··· Dataset extract ···
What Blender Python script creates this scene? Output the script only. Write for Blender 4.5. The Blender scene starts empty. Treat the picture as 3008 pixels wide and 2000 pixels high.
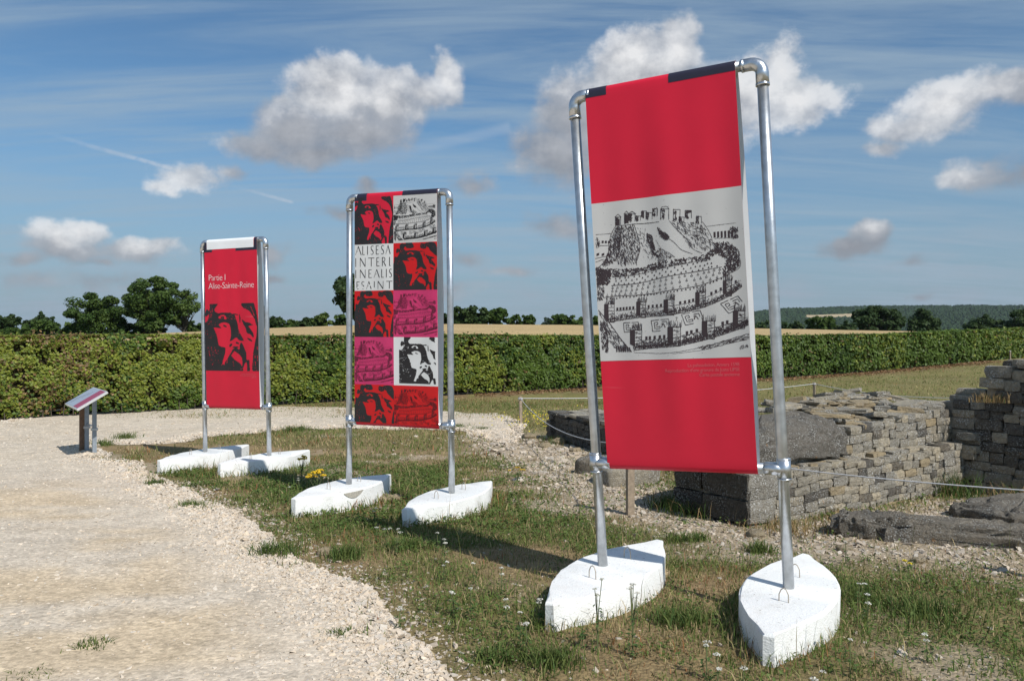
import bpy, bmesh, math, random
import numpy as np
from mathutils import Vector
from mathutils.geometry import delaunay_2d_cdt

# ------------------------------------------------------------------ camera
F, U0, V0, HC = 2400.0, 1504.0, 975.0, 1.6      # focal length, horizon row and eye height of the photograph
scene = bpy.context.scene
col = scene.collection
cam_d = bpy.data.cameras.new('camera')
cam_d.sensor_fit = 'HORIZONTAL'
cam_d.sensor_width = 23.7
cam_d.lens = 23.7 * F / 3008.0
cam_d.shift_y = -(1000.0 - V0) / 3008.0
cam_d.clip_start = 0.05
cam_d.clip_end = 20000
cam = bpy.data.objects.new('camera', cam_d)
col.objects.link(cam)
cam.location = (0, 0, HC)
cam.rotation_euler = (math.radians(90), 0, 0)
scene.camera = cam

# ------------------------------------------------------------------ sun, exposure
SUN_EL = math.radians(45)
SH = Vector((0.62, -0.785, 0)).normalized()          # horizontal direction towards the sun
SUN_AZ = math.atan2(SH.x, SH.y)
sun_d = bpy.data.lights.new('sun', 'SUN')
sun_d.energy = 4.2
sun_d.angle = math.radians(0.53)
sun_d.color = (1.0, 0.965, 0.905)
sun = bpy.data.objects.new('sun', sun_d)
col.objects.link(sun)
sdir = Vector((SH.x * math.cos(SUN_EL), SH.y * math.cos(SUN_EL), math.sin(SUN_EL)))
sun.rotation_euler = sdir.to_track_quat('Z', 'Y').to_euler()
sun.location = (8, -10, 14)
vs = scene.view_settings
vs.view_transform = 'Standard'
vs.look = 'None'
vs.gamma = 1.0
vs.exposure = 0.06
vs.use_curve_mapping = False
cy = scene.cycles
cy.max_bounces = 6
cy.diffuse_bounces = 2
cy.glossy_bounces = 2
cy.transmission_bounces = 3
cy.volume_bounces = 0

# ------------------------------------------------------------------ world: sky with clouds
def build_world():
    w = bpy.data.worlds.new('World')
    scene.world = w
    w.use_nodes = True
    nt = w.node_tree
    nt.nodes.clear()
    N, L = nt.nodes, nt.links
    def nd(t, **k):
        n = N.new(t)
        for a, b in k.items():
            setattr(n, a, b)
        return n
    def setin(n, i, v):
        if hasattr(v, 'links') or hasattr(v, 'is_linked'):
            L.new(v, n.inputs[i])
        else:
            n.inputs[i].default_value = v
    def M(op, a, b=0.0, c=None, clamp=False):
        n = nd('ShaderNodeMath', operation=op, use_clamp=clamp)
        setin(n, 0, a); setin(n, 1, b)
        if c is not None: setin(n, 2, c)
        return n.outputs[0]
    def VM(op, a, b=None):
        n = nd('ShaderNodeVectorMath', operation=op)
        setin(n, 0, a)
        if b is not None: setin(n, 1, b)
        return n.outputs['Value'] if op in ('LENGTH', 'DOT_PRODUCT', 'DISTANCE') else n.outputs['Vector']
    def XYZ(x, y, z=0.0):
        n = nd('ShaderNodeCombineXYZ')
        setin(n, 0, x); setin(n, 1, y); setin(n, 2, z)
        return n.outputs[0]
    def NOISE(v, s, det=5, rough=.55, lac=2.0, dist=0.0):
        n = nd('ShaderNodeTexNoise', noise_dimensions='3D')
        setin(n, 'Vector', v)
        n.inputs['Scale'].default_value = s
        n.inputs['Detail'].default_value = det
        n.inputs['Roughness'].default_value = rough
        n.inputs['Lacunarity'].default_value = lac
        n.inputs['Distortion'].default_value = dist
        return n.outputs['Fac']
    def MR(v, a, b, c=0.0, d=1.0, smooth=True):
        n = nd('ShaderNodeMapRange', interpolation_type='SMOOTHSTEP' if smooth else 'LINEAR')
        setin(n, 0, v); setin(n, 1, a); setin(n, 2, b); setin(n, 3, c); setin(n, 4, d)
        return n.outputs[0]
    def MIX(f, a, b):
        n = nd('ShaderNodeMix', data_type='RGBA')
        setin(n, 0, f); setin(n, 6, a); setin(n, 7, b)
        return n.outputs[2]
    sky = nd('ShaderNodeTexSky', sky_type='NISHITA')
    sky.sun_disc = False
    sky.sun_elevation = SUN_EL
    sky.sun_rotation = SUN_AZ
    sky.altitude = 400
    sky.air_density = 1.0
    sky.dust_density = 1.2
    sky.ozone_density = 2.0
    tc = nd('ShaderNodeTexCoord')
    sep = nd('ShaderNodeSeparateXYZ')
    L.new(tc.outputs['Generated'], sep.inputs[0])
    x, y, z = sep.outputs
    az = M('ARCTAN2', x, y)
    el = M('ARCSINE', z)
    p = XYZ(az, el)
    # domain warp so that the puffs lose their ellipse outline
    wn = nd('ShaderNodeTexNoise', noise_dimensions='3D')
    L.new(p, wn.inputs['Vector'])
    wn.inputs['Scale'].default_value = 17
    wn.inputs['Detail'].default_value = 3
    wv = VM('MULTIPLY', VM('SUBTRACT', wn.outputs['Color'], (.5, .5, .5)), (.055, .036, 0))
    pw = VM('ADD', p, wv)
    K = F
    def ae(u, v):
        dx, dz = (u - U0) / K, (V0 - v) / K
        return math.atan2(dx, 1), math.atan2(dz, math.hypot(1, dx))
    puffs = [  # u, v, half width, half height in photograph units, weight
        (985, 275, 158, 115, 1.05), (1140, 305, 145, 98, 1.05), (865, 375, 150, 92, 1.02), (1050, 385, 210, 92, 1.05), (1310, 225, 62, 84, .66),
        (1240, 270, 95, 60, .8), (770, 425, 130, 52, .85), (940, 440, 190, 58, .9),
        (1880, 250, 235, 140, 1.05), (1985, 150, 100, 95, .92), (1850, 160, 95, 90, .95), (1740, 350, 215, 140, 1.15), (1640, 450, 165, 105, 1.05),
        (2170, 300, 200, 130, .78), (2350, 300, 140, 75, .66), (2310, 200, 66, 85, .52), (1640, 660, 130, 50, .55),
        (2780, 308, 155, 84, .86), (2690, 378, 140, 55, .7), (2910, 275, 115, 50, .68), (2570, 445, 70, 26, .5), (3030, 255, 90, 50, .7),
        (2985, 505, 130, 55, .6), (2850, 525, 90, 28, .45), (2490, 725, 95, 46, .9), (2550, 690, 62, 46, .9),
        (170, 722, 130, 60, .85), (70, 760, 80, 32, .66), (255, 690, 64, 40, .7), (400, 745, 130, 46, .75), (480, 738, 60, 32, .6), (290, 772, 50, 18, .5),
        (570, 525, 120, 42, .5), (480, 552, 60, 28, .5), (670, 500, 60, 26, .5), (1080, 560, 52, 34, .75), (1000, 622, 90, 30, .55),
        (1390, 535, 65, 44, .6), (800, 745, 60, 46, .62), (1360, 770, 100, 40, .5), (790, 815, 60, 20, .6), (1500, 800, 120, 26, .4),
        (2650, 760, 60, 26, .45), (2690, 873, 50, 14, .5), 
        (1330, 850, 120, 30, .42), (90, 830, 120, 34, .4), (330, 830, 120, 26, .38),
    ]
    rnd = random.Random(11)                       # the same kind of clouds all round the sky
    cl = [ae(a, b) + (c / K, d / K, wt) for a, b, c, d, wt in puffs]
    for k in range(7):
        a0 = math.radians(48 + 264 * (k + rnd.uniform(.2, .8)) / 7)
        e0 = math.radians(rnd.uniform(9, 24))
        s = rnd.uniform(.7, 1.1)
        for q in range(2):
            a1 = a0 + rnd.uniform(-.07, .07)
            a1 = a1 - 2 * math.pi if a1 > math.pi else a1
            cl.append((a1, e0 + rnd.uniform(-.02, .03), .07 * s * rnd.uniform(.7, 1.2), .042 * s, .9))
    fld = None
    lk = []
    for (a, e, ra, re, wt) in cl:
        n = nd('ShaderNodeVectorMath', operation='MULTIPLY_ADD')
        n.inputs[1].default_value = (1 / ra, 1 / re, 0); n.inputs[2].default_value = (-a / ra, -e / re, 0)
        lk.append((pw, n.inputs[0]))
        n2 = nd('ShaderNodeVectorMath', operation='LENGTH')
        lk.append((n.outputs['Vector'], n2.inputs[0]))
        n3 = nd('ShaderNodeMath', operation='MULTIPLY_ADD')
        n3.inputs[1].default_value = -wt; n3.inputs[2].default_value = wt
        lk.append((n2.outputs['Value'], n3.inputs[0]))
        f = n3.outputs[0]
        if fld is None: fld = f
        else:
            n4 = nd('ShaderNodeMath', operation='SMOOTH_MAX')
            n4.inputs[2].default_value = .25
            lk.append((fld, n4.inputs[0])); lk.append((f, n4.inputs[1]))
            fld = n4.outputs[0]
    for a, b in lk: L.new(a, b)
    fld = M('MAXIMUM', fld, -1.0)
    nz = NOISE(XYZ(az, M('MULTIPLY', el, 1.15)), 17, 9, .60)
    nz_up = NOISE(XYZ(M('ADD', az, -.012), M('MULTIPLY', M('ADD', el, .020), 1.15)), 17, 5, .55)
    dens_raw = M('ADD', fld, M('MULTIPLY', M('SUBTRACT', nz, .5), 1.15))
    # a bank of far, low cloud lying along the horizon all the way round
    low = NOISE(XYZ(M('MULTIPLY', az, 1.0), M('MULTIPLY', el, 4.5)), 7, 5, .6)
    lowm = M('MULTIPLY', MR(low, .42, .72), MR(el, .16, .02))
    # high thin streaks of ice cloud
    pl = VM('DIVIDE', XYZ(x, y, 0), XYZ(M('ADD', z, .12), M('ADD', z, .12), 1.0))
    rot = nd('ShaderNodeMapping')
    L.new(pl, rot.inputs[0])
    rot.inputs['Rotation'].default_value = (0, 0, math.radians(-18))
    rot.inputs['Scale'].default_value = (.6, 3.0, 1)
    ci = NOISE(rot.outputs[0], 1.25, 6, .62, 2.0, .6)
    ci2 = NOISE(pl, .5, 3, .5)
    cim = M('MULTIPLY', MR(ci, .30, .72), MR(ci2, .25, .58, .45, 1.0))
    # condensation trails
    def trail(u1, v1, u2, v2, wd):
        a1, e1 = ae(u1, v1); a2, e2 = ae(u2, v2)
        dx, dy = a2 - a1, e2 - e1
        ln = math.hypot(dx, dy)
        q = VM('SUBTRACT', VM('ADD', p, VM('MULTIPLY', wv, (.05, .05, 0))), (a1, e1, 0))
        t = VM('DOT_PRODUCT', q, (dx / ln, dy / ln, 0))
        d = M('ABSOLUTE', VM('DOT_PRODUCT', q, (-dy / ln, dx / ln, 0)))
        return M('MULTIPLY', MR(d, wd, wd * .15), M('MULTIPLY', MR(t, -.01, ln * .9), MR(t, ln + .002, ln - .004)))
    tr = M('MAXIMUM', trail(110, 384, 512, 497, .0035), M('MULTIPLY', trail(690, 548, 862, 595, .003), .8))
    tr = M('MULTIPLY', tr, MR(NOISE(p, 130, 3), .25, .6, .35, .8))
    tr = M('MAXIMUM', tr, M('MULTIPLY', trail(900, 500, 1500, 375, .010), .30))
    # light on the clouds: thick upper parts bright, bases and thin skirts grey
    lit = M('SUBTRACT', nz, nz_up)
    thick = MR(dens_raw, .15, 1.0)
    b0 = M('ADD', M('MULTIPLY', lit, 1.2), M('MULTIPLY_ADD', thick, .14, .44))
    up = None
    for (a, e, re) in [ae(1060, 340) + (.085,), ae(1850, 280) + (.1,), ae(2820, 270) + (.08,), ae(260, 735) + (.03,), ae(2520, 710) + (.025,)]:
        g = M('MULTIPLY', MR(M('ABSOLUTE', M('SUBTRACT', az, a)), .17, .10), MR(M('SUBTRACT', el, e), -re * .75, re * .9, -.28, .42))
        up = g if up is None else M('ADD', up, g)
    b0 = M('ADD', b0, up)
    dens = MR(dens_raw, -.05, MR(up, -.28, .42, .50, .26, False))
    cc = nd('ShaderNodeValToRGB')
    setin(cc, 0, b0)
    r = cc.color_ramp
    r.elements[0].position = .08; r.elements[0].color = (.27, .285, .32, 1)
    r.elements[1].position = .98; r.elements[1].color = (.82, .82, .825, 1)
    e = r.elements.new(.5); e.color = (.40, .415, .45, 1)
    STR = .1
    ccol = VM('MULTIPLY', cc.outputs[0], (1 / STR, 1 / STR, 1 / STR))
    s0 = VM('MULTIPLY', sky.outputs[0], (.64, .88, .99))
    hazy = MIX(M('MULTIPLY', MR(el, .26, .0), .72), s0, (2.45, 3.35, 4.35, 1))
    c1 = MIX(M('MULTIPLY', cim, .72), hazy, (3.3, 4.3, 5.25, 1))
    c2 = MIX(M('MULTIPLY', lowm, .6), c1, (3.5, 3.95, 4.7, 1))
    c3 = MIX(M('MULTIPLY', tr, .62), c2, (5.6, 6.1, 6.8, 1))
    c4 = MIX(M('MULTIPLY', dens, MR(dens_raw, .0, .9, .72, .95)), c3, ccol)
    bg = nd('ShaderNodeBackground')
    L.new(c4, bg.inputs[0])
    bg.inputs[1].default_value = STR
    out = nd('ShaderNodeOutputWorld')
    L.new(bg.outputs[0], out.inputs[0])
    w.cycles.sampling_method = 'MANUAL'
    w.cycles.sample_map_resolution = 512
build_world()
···
Task brief: From the first line of the material down to the line containing "scene.camera = cam", inclusive, return each line exactly, skipping any picture.

Answer:
What Blender Python script creates this scene? Output the script only. Write for Blender 4.5. The Blender scene starts empty. Treat the picture as 3008 pixels wide and 2000 pixels high.
import bpy, bmesh, math, random
import numpy as np
from mathutils import Vector
from mathutils.geometry import delaunay_2d_cdt

# ------------------------------------------------------------------ camera
F, U0, V0, HC = 2400.0, 1504.0, 975.0, 1.6      # focal length, horizon row and eye height of the photograph
scene = bpy.context.scene
col = scene.collection
cam_d = bpy.data.cameras.new('camera')
cam_d.sensor_fit = 'HORIZONTAL'
cam_d.sensor_width = 23.7
cam_d.lens = 23.7 * F / 3008.0
cam_d.shift_y = -(1000.0 - V0) / 3008.0
cam_d.clip_start = 0.05
cam_d.clip_end = 20000
cam = bpy.data.objects.new('camera', cam_d)
col.objects.link(cam)
cam.location = (0, 0, HC)
cam.rotation_euler = (math.radians(90), 0, 0)
scene.camera = cam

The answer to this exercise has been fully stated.